What should they have done?

  • At the very least had a ‘button graphic’ promoting it on the Music section page – and pushed to have it on the main homepage as well (after all, I seem to remember it was on Friday’s Guardian front page)
  • There should have been an ‘email to a friend’ feature.
  • Readers should be able to bookmark the quiz, ‘Digg’ it, etc.
  • Although the PDF is a nice format to email to others, there should also have been a more interactive format version where you could fill in your answers and then email the results to a friend (the answers aren’t revealed until this week’s supplement). You could even include an on-page calculator for the Maths section (“Take That claim to have sung a million love songs. If each song has an average length of three minutes, how many days would it take to sing them all?”)
  • There should be a discussion forum or thread devoted to the quiz and the searches related to it, linked from the quiz page. Imagine how much traffic that might generate – and how much higher the average time spent on the site.
  • Oh, and they should have twittered it, inviting people to tell them how they’re doing.
  • And if you really wanted to make this an event, why not turn it into a treasure hunt and litter the web with clues? Or red herrings?
  • UPDATE: Chrys Wu adds in the comments: “the quiz would have also made a terrific Facebook app along the lines of Flixster.”

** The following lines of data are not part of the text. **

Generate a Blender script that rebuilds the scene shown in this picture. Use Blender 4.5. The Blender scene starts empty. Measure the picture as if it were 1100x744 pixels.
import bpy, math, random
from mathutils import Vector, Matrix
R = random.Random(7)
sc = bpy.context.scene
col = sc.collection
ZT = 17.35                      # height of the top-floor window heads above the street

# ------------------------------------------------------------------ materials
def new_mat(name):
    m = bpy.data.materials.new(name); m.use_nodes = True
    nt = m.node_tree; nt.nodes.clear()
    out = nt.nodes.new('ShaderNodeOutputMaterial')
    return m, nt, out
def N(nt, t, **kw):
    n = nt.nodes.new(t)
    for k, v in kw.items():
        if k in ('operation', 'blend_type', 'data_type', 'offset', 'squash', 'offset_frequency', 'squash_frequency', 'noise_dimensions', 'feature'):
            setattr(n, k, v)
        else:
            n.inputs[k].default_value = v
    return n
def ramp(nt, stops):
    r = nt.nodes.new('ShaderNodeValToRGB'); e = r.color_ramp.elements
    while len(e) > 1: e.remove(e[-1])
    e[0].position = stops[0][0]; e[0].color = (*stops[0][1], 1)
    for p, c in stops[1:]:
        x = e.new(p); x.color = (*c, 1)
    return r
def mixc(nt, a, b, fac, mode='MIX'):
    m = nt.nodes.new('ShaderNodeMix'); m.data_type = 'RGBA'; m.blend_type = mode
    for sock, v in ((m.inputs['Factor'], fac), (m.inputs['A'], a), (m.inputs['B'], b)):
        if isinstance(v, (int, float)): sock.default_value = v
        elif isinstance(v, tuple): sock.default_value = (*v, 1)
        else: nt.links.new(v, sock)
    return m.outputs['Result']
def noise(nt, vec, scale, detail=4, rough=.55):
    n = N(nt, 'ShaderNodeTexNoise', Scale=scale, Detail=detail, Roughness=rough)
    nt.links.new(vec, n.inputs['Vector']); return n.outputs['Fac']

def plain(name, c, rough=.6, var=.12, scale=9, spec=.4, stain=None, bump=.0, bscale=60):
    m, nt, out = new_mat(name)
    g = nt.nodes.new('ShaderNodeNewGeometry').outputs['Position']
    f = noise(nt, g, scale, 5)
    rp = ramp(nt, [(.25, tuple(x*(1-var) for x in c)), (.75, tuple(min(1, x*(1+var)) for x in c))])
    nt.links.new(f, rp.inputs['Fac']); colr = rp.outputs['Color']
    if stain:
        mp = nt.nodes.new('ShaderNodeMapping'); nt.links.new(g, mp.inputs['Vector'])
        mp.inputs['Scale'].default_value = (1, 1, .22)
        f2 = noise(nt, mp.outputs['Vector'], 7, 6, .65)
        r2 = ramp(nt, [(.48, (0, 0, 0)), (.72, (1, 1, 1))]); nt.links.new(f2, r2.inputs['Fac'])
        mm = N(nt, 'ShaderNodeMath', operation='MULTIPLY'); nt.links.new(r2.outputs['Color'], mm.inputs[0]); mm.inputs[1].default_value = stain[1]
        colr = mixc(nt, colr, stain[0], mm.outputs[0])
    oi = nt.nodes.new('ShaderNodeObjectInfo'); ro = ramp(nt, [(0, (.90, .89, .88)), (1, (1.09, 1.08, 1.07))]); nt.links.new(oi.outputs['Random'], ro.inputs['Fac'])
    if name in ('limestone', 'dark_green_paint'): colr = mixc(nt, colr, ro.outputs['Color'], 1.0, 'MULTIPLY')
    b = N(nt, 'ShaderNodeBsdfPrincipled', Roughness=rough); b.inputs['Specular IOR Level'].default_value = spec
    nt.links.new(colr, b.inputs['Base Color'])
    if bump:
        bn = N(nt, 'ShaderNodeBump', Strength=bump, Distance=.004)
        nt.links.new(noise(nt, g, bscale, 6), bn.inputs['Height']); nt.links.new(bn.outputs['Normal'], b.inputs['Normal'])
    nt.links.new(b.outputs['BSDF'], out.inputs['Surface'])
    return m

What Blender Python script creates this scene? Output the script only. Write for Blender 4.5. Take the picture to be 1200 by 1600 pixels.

I’m sure there are more examples you can think of.

But let’s focus on the really important question: how many answers did you get right? (PDF)

3 Comments, Comment or Ping

  1. I saw it in the hard copy of the paper and filed it for later because I’m on holiday soon.

    I’m amazed that they missed so many opportunities for online exploitation.

    A pdf is pretty feeble, isn’t it?

  2. Guardian.co.uk is so good in so many other ways, it surprising they didn’t launch this as an online game or do many of the other things you suggested. IMO, the quiz would have also made a terrific Facebook app along the lines of Flixster.

  3. They would have to open a pdf it would have been best not to miss the opportunities that should be seized.